MMM: Were the right variables included in the model?

Understand if the foundations are right.

Multicollinearity happens when two or more channels move together so closely that the model can’t tell which one is driving sales.

If TV and OOH advertising always run at the same time, the model is forced to make a judgement call. It may rely on tiny timing differences or simply allocate credit based on statistical convenience.

For OOH, this is critical. As a supporting channel, it often overlaps with lead media. If overlap is high, ROI can swing dramatically based on modelling choices, including sometimes appearing as with zero attribution levels.

There are standard checks you can ask your modeller to run to check for issues with multicollinearity.
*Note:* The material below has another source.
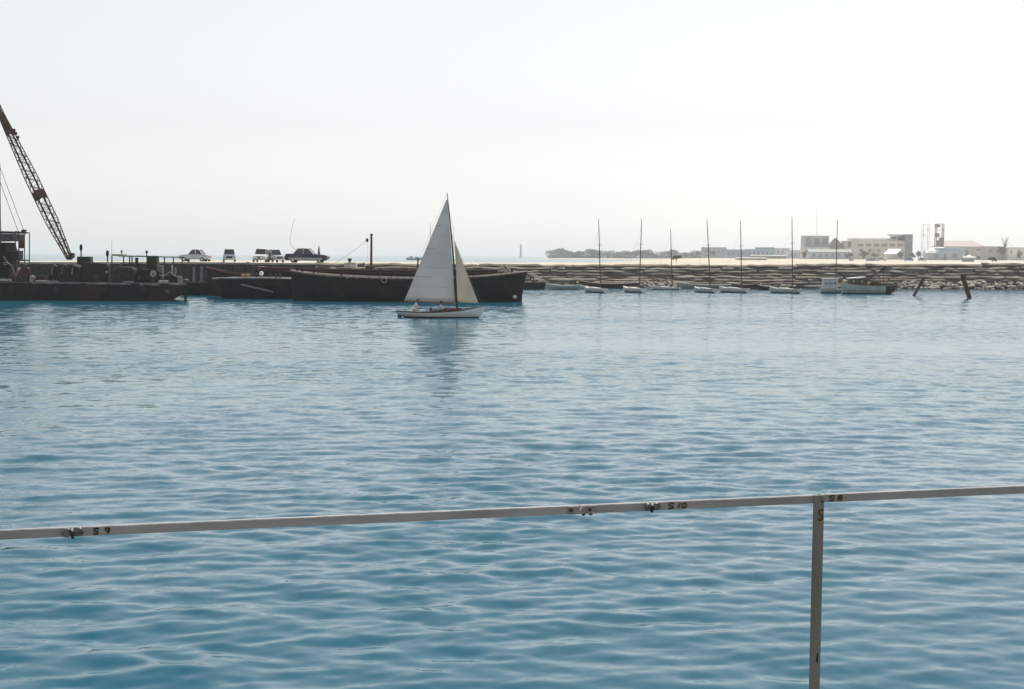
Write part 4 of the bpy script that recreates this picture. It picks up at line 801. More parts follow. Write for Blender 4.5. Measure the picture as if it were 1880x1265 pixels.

  • Correlation matrix: A correlation matrix shows how closely channels move together over time, with scores above 0.7 indicating the model may struggle to separate their individual effects.
  • Variance inflation factor (VIF): VIF measures how much overlap with other variables makes a channel harder to isolate, with scores above 5 suggesting its results may be unreliable. It’s almost a mini-MMM, assessing the media channel itself rather than the sales.
Ask:

Have correlation and VIF tests been run to confirm channels can be separated reliably?

YES!

Multicollinearity isn’t an issue.

Good - correlation levels are within safe limits and VIF scores are under control. That means channels have enough separation in timing and weight for the model to measure each independently.

You’re less likely to see dramatic swings in ROI caused by statistical overlap.

NO!

There are signs of multicollinearity.

If channels consistently run together, the model may struggle to untangle their effects. Small modelling decisions can then cause large shifts in attribution.

In these situations, ROI figures can become surprisingly fragile.